The Taste Bud: Burger Boy serves classic good eats for cheap

Pretty much everyone I knew had been to the Burger Boy Diner except me. Apparently I missed the good-eats-for-cheap train, and being on that particular train is sort of my gig, you know?


My decision to finally head over to the tiny location at 1450 S. Brook St. was prompted by a discussion I had with my girlfriend about grilled cheese sandwiches. We were at another local dining establishment (which shall remain nameless) and both noticed that grilled cheese was $4.50.

“How much grilled cheese can you make at home for $4.50?” I wondered aloud, a tad annoyed.

“A lot,” was Cynthia’s well-measured reply.

All reports had claimed two key things about Burger Boy: 1) It’s tasty; and 2) It’s cheap. Sounded like it was tailor-made for a Taste Bud, so we went. And grilled cheese? $2.49. Now we’re getting somewhere.

In fact, the special of the day was grilled cheese and a bowl of chili for $4.99, which was tempting. But there is plenty on that menu to like. The Burger Boy Combo for $5.99 gives you the signature double-patty burger, fries and a drink for one price. And then there is breakfast around the clock (the Boy is open 24 hours) — you’ve got omelets starting at $2.99, and breakfast platters starting at $3.99 (mmm, pancakes). For $2.89, it’s two biscuits smothered in pepper gravy. Holy homemade breakfast, Batman.

We opted for a couple of time-honored classics: the quarter pounder with cheese combo for me ($4.99), and a classic BLT on toast ($3.49) for her, along with a side of onion rings for $2.49.

One of the charms of Burger Boy is the friendly service. The atmosphere is a close second — it is the quintessential neighborhood diner, complete with the quintessential locals. When we were there during the early evening recently, there was a group of four elderly gentlemen eating breakfast dishes and quietly chatting about who-knows-what as south Louisville traffic meandered by outside. It was serene.

But there are times when the place gets packed, and legend has it that it can become something of a late-night hipster paradise. Honestly, it’s hard to imagine a better food choice when you’re smashed on PBR tall boys.

Anyway, Cynthia’s BLT was of the homemade variety — lots of mayo, iceberg lettuce, thick-sliced tomatoes and several thick slices of bacon. It was just like the ones my mother used to make, although hers always seemed to have a disproportionate tomato-to-bacon ratio.

Cynthia surmised the Burger Boy version thusly: “This is one of those sandwiches that you eat and then think, ‘Hmm, the grease is still in the skillet. It wouldn’t take that long — I might make myself another one.’”

That said, she got full before she could clean her plate. Nevertheless, I think it means she enjoyed the sandwich.

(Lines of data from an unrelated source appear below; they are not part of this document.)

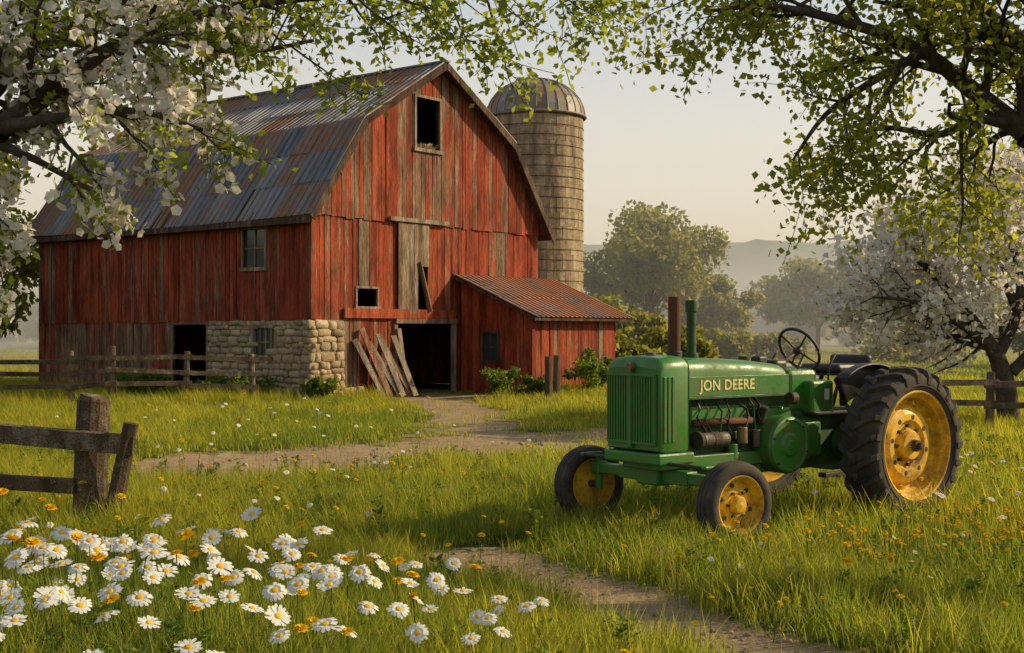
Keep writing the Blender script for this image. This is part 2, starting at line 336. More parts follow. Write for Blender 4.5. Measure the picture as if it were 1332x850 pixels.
def roof_slope(mb,p0,p1,q0,q1,mi=0,nseg=3,rib=.26,lift=.0,sag=.03):
    p0=Vector((p0[0],0,p0[1]));p1=Vector((p1[0],0,p1[1])); d=p1-p0; nn=Vector((-d.z,0,d.x)).normalized()
    if nn.z<0: nn=-nn
    for sgi in range(nseg):
        t0=sgi/nseg; t1=(sgi+1)/nseg+(.012 if sgi<nseg-1 else 0)
        q=q0
        while q<q1-.01:
            qe=min(q+rib*3,q1); off=nn*(lift+random.uniform(0,.02)+.012*(sgi)); col=(random.random(),random.random()**1.3,random.random(),1)
            prof=[]; nr=max(1,int(round((qe-q)/rib)))
            for k in range(nr):
                b=q+(qe-q)*k/nr; w=(qe-q)/nr
                prof+=[(b,.0),(b+.012,.035),(b+.045,.035),(b+.06,0),(b+w*.55,.004)]
            prof.append((qe,0)); vs=[]
            for t in (t0,t1):
                for qq,h in prof:
                    sg=-sag*math.sin(math.pi*(qq-q0)/(q1-q0)) 
                    p=p0+d*t+nn*h+off; vs.append((p.x,qq,p.z+sg))
            m=len(prof); mb.add(vs,[(k,k+1,m+k+1,m+k) for k in range(m-1)],mi,col); q=qe
rb=MB()
for i in range(4): roof_slope(rb,pf[i],pf[i+1],-.42,L+.4,0,sag=.08)
for i in range(4):
    (a,za),(b,zb)=pf[i],pf[i+1]
    vs=[(a,-.38,za-.03),(b,-.38,zb-.03),(b,L+.36,zb-.10),(a,L+.36,za-.10),(a,-.38,za-.10),(b,-.38,zb-.10),(b,L+.36,zb-.17),(a,L+.36,za-.17)]
    rb.add(vs,BF,1,(.5,.3,.5,1))
    beam(rb,(a,-.41,za-.10),(b,-.41,zb-.10),.05,.20,1); beam(rb,(a,L+.40,za-.16),(b,L+.40,zb-.16),.05,.20,1)
bx(rb,PF,pf[0][0]-.02,pf[0][0]+.03,-L-.3,.36,pf[0][1]-.22,pf[0][1]-.06,1)
beam(rb,(W/2,-.45,9.83),(W/2,L+.4,9.80),.22,.05,0)
for k in range(24): 
    q=-.1+k*.55; beam(rb,(-.33,q,4.84),(.1,q,5.4),.06,.10,1)
rb.build('roof',[M['roof'],M['darkwood']],barn)
def stones(mb,P,a0,a1,z0,z1,d,sz=.26,holes=()):
    z=z0
    while z<z1-.05:
        h=min(sz*random.uniform(.45,1.0),z1-z); 
        if z1-z-h<.08: h=z1-z
        a=a0-random.random()*.1
        while a<a1-.02:
            w=sz*random.uniform(.6,2.1); w=min(w,a1-a)
            if a1-a-w<.1: w=a1-a
            ca,cz=a+w/2,z+h/2+random.uniform(-.03,.03)
            if not any(H[0]-.02<ca<H[1]+.02 and H[2]-.02<cz<H[3]+.02 for H in holes):
                vs=[];fs=[];nu,nv=12,6; hd=random.uniform(.05,.12); rx=[random.uniform(-.22,.16) for _ in range(6)]
                sp=lambda x,e:math.copysign(abs(x)**e,x); tw=random.uniform(-.22,.22)
                for i in range(nv+1):
                    ph=-math.pi/2+math.pi*i/nv
                    for j in range(nu):
                        th=2*math.pi*j/nu; k=1+rx[j%6]*.5
                        x=sp(math.cos(ph),.4)*sp(math.cos(th),.5)*(w/2+.004)*k; y=sp(math.cos(ph),.4)*sp(math.sin(th),.5)*(h/2+.004)*k; q=sp(math.sin(ph),.8)*hd
                        vs.append(P(ca+x-tw*y,d+q,cz+y+tw*x*.4))
                for i in range(nv):
                    for j in range(nu): fs.append((i*nu+j,i*nu+(j+1)%nu,(i+1)*nu+(j+1)%nu,(i+1)*nu+j))
                mb.add(vs,fs,0,(random.random(),random.random()**2,random.random(),1))
            a+=w
        z+=h
sm=MB()
stones(sm,PL,-.05,4.3,-.05,2.12,-.03,.25,[low_w]); stones(sm,PF,-.05,1.2,-.05,2.12,-.0,.27)
stones(sm,PF,1.0,1.7,-.1,.3,.25,.32); stones(sm,PF,-.2,.9,-.1,.22,.3,.32)
sm.build('stone_foundation',[M['stone']],barn,smooth=True)
sm=MB()
for (a0,a1,z0,z1) in ((0.03,1.6,0,2.13),(2.3,4.3,0,2.13),(1.6,2.3,0,1.12),(1.6,2.3,1.92,2.13)): bx(sm,PL,a0,a1,-.35,-.025,z0,z1,0)
bx(sm,PF,.03,1.2,-.3,.008,0,2.13,0)
sm.build('mortar',[M['mortar']],barn)
hb=MB()
for i in range(90):
    c=Vector((random.uniform(4.15,5.05),random.uniform(-.06,.35),7.2+random.uniform(0,.14))); d_=Vector((random.gauss(0,1),random.gauss(0,.5),random.gauss(0,.5))).normalized()*.12
    tube(hb,[c-d_,c+d_],[.012,.01],4,0)
bx(hb,PF,4.1,5.1,-2,-.05,7.0,7.24,0)
hb.build('hay',[M['hay']],barn)
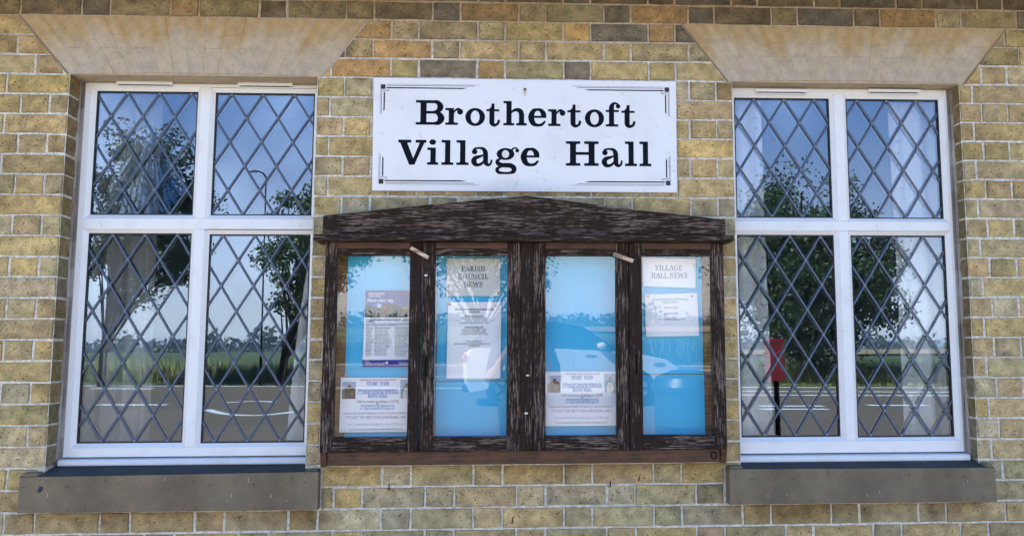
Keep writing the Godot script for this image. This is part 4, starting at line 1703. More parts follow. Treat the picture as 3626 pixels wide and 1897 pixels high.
	line(t, "Contact us", -0.453, 1.4495, 0.0044, M.ink_white, Z + 0.0026, 0.016, "Droid Sans", true, true)
	line(t, "nationalgrid.com/grimsby-to-walpole", -0.453, 1.4440, 0.0044, M.ink_white, Z + 0.0026, 0.080, "Droid Sans", false, true)
	line(t, "contact@g-w.nationalgrid.com", -0.453, 1.4390, 0.0044, M.ink_white, Z + 0.0026, 0.072, "Droid Sans", false, true)
	line(t, "nationalgrid", -0.328, 1.4425, 0.0115, M.ink_white, Z + 0.0026, 0.066, "Droid Sans", false, true)
	var b := Mb.new()
	b.lathe(Vector3(-0.372, 1.445, Z + 0.0024), Vector3(0, 0, 1), [Vector2(0.0052, 0.0), Vector2(0.004, 0.0006), Vector2(0.0, 0.0008)], 12)
	part("round_badge", b, M.cream_paper, t, true)


func candidate(x0: float, y1: float, x1: float, y0: float, which: int, Z: float) -> void:
	var side := "left" if which == 1 else "third"
	var t := sheet("poster", "white election poster with small portraits, %s" % ("behind the leftmost door" if which == 1 else "behind the third door from the left"), [Vector2(x0, y1), Vector2(x1, y1 - 0.001), Vector2(x1 - 0.001, y0), Vector2(x0 - 0.001, y0)], M.paper, Z + 0.0015, 0.002, "election posters")
	var z := Z + 0.0036
	var cx := x0 + 0.138
	var R := [
		["A Message from your local Borough Councillor", 0.009, 0.0066, M.ink_purple, 0.135, "Droid Serif", false],
		["STUART   EVANS", 0.0235, 0.0135, M.ink_blue, 0.082, "Droid Serif", true],
		["NOW your Local Conservative Candidate for the", 0.0480, 0.0085, M.ink_blue, 0.146, "Droid Serif", true],
		["L.C.C. Elections, on 1st May 2025, for this division", 0.0575, 0.0085, M.ink_blue, 0.152, "Droid Serif", true],
		["BOSTON  RURAL", 0.0700, 0.0125, M.ink_blue, 0.072, "Droid Serif", true],
		["EASY to contact & willing to LISTEN", 0.0895, 0.0088, M.ink_black, 0.154, "Droid Sans", false],
		["either", 0.0970, 0.0050, M.ink_black, 0.012, "Droid Sans", true],
		["swinesheadlocalco@gmail.com", 0.1045, 0.0085, M.ink_blue, 0.124, "Droid Sans", false],
		["or  stuart.evans@boston.gov.uk", 0.1145, 0.0085, M.ink_blue, 0.126, "Droid Sans", false],
		["CHANGES ARE AHEAD AT NEARLY ALL LEVELS OF LOCAL GOVERNMENT", 0.1325, 0.0070, M.ink_purple, 0.248, "Droid Sans", false],
		["LET'S GET THE BEST FOR OUR RURAL AREA", 0.1475, 0.0095, M.ink_purple, 0.236, "Droid Sans", false],
		["I may be a Conservative Councillor, but I am YOUR Councillor", 0.1725, 0.0080, M.ink_pale, 0.250, "Droid Serif", false],
		["Your other Councillor is Suzanne Welberry  Suzanne.welberry@boston.gov.uk", 0.1905, 0.0052, M.ink_grey, 0.200, "Droid Serif", false]]
	for r in R:
		line(t, r[0], cx if r[4] < 0.16 else x0 + 0.133, y1 - r[1], r[2], r[3], z - 0.0018, r[4], r[5], r[6])
	# the two small portraits, printed
	for s in 2:
		var im := Image.create(48, 76, false, Image.FORMAT_RGB8)
		for y in 76:
			for x in 48:
				im.set_pixel(x, y, Color(0.62, 0.70, 0.80).lerp(Color(0.78, 0.80, 0.82), y / 76.0))
		var coat := Color(0.21, 0.13, 0.09) if s == 0 else Color(0.24, 0.55, 0.66)
		for y in range(14, 76):
			var hw := int(4 + minf((y - 14) * 0.9, 17)) if y > 24 else 6
			var cxp := 26
			im.fill_rect(Rect2i(cxp - hw, y, hw * 2, 1), coat if y > 26 else Color(0.58, 0.40, 0.32))
			if y < 17:
				im.fill_rect(Rect2i(cxp - hw, y, hw * 2, 1), Color(0.16, 0.12, 0.10))
		if s == 0:
			im.fill_rect(Rect2i(20, 19, 12, 3), Color(0.06, 0.06, 0.07))
			im.fill_rect(Rect2i(30, 50, 9, 6), Color(0.62, 0.46, 0.38))
			im.fill_rect(Rect2i(0, 36, 10, 40), Color(0.36, 0.38, 0.36))
		else:
			for y in range(36, 76):
				var hw := int(minf(8 + (y - 36) * 0.4, 15))
				im.fill_rect(Rect2i(26 - hw, y, hw * 2, 1), Color(0.86, 0.84, 0.80))
			im.fill_rect(Rect2i(20, 44, 3, 3), Color(0.08, 0.07, 0.07))
			im.fill_rect(Rect2i(29, 44, 3, 3), Color(0.08, 0.07, 0.07))
			im.fill_rect(Rect2i(24, 51, 4, 3), Color(0.08, 0.07, 0.07))
		var key := "portrait_print_%d" % s
		if not M.has(key):
			var pm := mat(key, Color.WHITE, 0.5)
			pm.albedo_texture = ImageTexture.create_from_image(im)
		if s == 0:
			patch(t, "portrait", x0 + 0.006, x0 + 0.056, y1 - 0.079, y1 - 0.016, M[key], z)
		else:
			patch(t, "portrait", x0 + 0.221, x0 + 0.263, y1 - 0.079, y1 - 0.010, M[key], z)
	if which == 1:
		pin(t, x0 + 0.014, y1 + 0.008, 0.0300, M.brass)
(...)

The burger was a tad dry for my taste, but it was still good enough that I ate it all. I opted out of the tomato slices — of which there were two, helping the sandwich to be about three or four inches tall — but it was loaded with fresh, crisp onions, pickles and lettuce. I added mustard for my own purposes.

Also, I have to praise the fries and onion rings at Burger Boy. I noted to Cynthia that the rings are “greasy goodness,” while she couldn’t get enough of the crispy fries that were topped with a few shakes of seasoning salt.

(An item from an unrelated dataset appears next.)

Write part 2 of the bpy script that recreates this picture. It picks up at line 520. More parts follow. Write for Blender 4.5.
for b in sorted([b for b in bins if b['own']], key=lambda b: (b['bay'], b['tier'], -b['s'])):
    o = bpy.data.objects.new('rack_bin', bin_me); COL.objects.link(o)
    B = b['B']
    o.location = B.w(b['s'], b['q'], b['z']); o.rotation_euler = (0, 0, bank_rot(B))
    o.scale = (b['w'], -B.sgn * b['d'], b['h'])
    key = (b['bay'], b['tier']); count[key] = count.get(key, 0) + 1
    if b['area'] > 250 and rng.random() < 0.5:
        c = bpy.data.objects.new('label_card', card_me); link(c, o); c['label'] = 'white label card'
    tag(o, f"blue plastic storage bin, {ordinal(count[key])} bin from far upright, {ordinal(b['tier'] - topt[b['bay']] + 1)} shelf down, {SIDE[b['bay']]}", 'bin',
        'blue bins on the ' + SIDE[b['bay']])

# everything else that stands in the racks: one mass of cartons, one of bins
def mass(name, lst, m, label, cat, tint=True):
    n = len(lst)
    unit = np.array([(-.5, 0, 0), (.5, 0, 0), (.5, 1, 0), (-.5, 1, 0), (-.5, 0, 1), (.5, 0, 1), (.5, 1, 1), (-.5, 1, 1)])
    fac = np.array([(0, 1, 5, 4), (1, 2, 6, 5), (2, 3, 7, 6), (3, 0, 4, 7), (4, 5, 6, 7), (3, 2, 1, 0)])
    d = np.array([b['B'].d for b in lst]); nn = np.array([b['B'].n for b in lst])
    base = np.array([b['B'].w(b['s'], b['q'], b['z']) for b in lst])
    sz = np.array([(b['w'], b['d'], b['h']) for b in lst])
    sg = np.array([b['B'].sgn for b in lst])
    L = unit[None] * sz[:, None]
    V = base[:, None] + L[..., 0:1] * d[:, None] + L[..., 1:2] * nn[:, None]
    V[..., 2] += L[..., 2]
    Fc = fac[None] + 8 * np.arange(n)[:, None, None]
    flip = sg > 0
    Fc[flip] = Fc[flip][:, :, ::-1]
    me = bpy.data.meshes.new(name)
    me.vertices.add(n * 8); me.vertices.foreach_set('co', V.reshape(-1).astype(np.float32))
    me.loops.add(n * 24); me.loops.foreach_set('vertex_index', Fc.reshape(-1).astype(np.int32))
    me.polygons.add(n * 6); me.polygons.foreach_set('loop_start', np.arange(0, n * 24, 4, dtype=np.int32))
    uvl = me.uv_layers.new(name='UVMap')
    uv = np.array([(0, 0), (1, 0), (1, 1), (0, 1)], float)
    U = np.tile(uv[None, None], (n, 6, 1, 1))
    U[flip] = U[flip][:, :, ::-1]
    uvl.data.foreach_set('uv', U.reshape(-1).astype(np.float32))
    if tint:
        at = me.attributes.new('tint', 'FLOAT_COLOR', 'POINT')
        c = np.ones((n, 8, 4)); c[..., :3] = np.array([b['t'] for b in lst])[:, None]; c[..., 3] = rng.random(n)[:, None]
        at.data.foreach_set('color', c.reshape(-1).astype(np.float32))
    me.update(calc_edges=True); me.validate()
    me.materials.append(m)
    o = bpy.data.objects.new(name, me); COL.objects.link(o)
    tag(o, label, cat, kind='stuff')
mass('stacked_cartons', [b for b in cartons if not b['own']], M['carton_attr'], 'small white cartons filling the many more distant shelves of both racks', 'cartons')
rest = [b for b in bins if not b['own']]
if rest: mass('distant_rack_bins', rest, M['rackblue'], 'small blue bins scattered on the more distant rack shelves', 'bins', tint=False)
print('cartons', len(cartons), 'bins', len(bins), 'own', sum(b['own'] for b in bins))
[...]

Cynthia flirted with dessert but was too stuffed to pull the trigger. There were cakes and cookies placed strategically on the counter, along with some very large, curious-looking pastries that were slathered in white icing. Turns out they were enormous cinnamon rolls, so big that one of the monstrosities could probably be a meal in itself.

Is it coincidence they cost the same as the grilled cheese? Probably not. And I don’t think you could make those pastries at home. Not without a crane.